BEGIN Extracted data

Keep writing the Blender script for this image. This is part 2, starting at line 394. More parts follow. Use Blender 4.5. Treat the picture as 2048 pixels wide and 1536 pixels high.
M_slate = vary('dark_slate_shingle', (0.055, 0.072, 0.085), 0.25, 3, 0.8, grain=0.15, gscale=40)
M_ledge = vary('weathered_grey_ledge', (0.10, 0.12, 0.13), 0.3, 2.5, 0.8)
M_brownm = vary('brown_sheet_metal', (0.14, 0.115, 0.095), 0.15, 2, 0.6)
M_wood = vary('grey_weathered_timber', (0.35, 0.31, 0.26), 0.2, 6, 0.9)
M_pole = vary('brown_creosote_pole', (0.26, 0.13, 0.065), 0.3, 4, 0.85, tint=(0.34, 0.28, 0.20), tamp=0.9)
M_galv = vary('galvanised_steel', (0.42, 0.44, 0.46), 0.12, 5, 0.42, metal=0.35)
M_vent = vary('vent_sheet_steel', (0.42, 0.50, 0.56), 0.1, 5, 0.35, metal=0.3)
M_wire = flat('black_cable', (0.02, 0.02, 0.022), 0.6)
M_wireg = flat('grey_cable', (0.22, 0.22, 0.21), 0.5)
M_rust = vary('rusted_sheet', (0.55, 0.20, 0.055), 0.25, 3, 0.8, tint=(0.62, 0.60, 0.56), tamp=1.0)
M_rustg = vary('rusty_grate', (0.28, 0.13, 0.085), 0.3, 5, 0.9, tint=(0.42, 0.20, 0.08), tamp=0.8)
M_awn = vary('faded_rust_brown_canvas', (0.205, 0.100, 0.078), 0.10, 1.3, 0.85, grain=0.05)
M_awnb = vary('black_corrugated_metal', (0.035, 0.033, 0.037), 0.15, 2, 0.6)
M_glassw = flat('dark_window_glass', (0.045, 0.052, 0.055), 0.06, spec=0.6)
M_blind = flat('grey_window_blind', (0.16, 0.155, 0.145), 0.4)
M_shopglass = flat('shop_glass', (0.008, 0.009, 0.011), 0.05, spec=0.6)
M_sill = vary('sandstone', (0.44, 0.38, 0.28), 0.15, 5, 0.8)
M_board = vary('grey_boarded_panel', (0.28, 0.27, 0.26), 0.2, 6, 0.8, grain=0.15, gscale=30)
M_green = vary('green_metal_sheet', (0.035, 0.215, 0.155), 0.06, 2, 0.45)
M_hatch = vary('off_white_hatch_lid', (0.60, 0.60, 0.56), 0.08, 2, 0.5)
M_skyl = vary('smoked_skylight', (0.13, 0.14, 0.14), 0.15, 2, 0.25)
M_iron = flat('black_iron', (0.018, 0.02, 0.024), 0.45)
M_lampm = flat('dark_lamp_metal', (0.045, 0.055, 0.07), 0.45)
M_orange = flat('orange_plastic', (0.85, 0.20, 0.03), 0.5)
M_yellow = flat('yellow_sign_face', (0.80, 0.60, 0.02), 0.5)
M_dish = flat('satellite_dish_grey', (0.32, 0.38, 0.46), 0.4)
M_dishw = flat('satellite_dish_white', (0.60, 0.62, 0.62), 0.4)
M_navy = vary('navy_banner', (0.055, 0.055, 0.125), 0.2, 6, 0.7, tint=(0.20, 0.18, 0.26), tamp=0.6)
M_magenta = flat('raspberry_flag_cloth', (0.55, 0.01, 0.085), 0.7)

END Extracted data
BEGIN Extracted data

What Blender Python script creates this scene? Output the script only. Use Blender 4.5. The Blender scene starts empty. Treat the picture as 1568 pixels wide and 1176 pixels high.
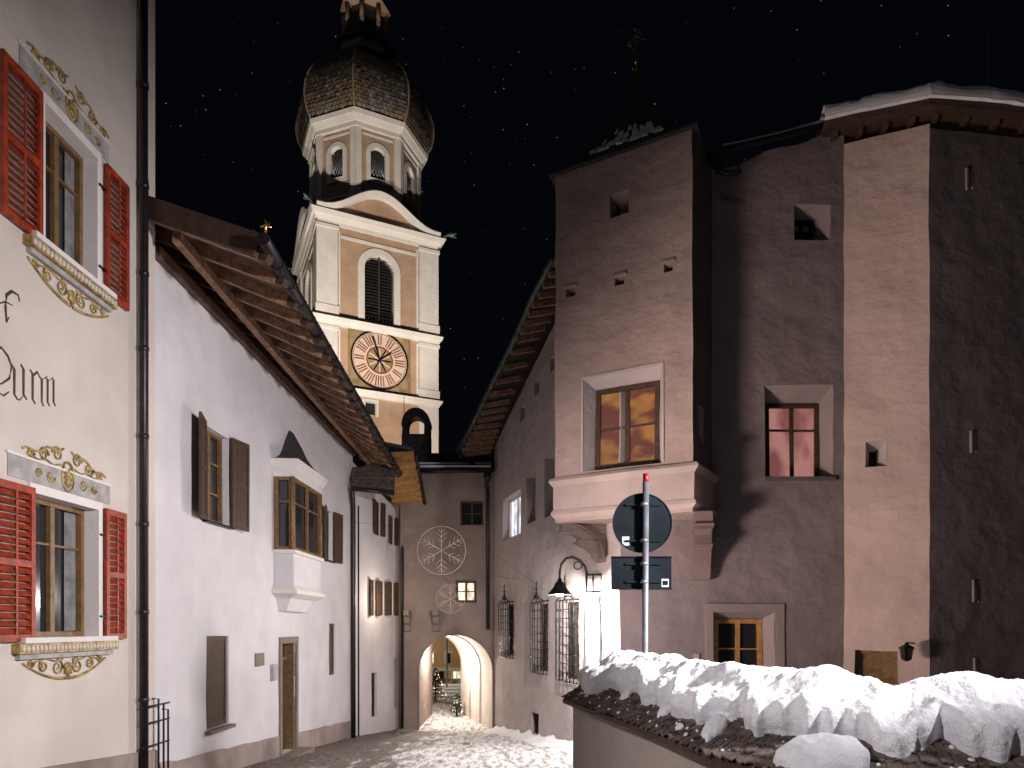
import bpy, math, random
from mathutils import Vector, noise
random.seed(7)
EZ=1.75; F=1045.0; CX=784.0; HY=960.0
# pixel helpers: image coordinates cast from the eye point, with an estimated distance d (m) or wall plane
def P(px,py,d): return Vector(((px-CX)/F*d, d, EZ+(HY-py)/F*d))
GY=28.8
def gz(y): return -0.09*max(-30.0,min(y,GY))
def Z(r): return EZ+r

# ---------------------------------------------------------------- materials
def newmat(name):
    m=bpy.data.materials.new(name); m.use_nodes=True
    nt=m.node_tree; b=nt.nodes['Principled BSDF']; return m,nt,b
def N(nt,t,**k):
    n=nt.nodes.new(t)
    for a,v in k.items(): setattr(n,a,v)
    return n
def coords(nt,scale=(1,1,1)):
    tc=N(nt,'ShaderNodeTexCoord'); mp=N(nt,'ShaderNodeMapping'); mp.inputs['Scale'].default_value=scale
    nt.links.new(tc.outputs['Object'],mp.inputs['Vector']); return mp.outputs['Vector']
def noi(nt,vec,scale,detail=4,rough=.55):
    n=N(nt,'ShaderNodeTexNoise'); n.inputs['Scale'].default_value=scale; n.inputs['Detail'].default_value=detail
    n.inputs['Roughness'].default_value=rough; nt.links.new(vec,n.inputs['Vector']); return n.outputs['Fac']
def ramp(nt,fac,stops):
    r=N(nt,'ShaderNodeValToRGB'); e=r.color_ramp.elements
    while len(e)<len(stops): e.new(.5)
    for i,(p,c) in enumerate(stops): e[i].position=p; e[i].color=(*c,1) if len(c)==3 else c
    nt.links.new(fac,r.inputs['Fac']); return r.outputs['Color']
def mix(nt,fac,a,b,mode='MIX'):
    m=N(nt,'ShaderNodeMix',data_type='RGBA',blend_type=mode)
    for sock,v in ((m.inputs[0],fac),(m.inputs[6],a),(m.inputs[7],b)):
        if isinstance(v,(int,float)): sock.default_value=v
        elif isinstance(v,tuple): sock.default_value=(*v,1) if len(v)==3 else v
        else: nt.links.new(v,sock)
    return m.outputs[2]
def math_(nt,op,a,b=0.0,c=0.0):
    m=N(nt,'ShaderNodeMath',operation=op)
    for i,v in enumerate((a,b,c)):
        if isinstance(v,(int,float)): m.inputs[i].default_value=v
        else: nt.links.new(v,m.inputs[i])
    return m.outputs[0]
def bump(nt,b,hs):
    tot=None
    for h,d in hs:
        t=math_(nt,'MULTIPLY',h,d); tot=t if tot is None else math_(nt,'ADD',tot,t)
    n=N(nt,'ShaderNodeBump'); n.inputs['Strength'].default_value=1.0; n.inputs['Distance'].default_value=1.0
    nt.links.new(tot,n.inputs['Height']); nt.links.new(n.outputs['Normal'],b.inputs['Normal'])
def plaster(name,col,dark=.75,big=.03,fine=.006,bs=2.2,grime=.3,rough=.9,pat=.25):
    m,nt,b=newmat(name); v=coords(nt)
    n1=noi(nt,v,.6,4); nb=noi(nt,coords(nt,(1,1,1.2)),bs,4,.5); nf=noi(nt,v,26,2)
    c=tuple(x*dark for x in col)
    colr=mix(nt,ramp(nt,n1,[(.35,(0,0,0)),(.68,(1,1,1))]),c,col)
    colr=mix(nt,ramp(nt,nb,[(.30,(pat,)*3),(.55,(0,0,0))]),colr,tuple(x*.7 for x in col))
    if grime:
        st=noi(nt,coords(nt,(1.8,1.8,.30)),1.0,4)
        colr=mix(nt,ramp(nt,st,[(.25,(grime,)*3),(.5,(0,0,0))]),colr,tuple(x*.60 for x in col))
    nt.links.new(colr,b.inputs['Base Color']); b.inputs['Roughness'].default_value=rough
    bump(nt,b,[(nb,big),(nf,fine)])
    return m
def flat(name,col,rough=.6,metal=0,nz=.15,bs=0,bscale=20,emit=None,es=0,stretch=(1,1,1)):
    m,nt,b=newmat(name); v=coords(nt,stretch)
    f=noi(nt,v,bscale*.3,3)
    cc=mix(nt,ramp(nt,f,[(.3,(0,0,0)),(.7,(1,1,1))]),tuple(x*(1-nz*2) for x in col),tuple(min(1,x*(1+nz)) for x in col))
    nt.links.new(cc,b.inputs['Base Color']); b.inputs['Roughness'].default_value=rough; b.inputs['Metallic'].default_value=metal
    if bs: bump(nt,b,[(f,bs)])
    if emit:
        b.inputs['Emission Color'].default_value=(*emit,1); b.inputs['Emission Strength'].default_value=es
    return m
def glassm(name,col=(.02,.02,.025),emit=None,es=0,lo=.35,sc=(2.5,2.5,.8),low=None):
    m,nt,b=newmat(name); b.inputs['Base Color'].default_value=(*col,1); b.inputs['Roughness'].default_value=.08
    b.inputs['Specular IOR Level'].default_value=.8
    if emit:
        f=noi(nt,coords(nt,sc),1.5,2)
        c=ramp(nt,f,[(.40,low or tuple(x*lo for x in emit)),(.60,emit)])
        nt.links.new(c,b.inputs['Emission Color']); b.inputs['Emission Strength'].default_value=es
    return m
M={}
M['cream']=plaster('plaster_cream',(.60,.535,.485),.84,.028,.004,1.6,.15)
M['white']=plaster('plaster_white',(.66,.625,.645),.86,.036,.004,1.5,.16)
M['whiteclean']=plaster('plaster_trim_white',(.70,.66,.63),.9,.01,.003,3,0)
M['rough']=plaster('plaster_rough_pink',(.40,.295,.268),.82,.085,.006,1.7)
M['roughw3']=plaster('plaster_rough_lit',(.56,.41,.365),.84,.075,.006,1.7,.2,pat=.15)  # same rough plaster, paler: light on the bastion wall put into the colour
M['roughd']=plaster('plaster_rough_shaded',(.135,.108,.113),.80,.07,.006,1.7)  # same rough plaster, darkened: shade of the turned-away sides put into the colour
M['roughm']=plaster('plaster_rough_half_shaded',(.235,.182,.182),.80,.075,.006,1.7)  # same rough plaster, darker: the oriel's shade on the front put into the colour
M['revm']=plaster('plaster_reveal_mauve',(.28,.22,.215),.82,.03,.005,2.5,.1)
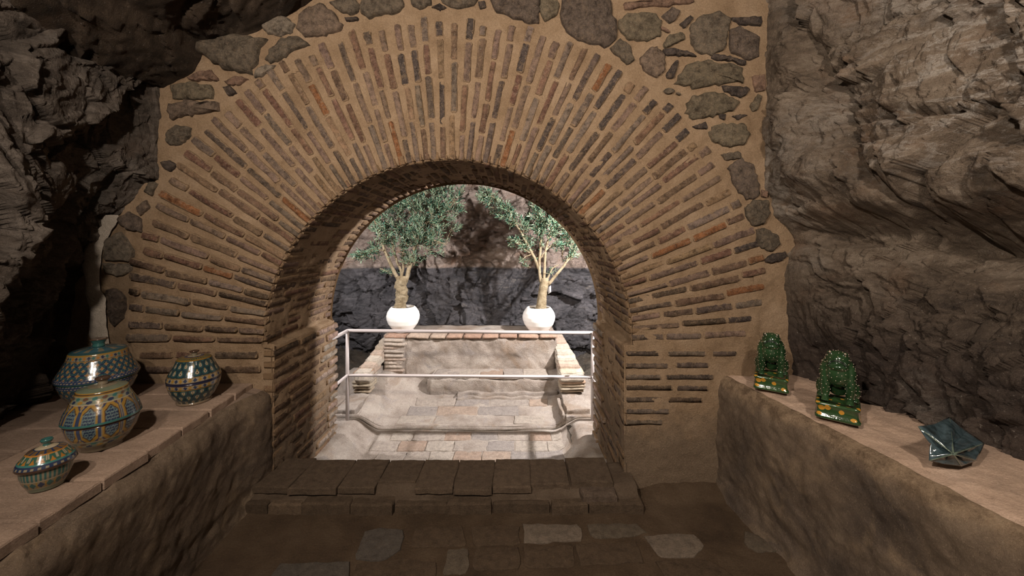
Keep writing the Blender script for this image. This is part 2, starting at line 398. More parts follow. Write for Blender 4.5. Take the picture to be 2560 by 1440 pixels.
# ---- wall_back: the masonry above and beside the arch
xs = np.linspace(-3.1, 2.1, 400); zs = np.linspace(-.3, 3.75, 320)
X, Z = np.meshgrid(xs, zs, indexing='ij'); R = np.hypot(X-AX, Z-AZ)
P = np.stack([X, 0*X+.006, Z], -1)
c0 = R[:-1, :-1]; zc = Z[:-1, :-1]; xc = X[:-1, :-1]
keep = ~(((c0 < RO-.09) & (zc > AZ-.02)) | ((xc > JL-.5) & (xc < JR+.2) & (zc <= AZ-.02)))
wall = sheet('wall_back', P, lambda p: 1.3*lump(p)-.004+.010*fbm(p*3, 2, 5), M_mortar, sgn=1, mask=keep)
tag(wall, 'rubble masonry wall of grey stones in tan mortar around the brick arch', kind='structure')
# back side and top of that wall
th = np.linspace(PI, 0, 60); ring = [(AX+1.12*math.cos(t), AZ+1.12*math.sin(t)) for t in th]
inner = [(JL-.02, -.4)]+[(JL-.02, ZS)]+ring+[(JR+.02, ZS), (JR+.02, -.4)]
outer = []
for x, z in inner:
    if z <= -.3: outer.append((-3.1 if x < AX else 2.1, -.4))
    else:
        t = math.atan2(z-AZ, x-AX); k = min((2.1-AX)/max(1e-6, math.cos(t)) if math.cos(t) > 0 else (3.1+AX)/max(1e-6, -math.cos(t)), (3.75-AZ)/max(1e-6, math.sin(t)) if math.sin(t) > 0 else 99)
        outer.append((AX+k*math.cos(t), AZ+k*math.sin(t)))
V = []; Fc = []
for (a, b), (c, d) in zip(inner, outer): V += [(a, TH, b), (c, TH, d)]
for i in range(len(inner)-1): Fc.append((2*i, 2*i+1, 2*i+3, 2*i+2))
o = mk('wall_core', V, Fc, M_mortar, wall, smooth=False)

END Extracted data
BEGIN Extracted data

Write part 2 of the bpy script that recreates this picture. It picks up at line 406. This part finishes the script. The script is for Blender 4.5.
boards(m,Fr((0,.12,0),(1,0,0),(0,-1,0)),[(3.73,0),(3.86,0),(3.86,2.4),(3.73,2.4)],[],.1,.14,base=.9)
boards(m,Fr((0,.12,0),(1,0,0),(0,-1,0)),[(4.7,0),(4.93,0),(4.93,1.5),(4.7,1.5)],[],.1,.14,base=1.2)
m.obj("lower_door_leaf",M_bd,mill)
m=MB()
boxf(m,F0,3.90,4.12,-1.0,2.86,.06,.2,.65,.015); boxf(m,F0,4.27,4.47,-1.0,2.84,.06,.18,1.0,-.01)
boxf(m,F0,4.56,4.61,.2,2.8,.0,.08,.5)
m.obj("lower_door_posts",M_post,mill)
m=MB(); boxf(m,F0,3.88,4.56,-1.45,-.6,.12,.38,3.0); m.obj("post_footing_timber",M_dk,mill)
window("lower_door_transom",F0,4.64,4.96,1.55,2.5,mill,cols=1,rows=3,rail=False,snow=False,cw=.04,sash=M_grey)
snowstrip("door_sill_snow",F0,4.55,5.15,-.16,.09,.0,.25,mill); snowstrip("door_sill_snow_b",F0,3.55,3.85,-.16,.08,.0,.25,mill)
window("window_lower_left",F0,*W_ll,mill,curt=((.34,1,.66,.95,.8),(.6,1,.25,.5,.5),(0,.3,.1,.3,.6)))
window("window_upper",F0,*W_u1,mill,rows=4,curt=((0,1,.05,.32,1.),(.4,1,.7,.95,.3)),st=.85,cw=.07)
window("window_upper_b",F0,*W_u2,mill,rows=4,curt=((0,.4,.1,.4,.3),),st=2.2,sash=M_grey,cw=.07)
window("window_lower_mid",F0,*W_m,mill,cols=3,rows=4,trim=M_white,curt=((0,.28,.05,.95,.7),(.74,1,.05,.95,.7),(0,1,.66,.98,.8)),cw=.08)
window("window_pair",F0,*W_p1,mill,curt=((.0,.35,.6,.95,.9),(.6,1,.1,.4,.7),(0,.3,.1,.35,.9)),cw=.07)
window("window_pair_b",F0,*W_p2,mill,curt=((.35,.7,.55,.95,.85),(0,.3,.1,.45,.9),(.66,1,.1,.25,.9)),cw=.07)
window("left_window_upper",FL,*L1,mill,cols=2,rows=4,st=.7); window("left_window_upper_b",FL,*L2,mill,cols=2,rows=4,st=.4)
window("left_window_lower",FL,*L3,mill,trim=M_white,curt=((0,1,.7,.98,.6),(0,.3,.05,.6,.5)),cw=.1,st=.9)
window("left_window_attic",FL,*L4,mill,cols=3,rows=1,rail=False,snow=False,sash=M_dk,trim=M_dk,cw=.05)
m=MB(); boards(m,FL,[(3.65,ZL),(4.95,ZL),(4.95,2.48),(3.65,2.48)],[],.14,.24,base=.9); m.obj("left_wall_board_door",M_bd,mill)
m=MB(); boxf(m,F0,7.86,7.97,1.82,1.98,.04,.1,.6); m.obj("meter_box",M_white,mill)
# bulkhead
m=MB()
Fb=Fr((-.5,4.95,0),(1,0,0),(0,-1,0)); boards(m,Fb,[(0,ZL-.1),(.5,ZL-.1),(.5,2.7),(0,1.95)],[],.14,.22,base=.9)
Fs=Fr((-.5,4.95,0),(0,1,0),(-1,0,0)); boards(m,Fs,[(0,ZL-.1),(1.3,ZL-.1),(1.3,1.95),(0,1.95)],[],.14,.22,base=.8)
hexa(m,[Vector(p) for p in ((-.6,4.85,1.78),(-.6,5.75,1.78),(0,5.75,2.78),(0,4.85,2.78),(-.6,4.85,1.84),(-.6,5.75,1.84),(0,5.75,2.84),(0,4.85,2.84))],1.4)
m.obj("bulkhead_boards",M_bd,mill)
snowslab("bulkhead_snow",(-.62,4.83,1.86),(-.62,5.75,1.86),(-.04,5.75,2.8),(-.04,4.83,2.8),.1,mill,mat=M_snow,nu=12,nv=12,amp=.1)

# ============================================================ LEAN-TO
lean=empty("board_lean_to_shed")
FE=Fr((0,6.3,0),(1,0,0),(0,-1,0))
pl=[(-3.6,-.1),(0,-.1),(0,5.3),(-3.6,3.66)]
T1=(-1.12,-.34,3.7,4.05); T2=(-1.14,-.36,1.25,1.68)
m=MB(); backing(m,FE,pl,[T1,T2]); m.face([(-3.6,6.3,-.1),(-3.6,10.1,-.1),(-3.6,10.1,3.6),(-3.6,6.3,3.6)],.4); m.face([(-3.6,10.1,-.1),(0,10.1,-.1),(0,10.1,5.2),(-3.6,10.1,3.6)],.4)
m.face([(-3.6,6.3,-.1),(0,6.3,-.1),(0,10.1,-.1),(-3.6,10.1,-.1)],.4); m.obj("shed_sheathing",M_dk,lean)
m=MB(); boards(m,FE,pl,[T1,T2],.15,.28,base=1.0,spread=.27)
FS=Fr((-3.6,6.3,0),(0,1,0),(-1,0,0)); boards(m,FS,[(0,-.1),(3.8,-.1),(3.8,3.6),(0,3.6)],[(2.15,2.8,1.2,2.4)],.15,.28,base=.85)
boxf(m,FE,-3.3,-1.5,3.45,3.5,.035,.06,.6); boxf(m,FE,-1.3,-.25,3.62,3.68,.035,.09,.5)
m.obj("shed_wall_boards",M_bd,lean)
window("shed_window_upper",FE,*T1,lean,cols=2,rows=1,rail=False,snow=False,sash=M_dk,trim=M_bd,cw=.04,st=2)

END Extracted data

[To be done]:
Count the lines in which the string "picture" appears, then report only that figure.

[Exercise solution]:
4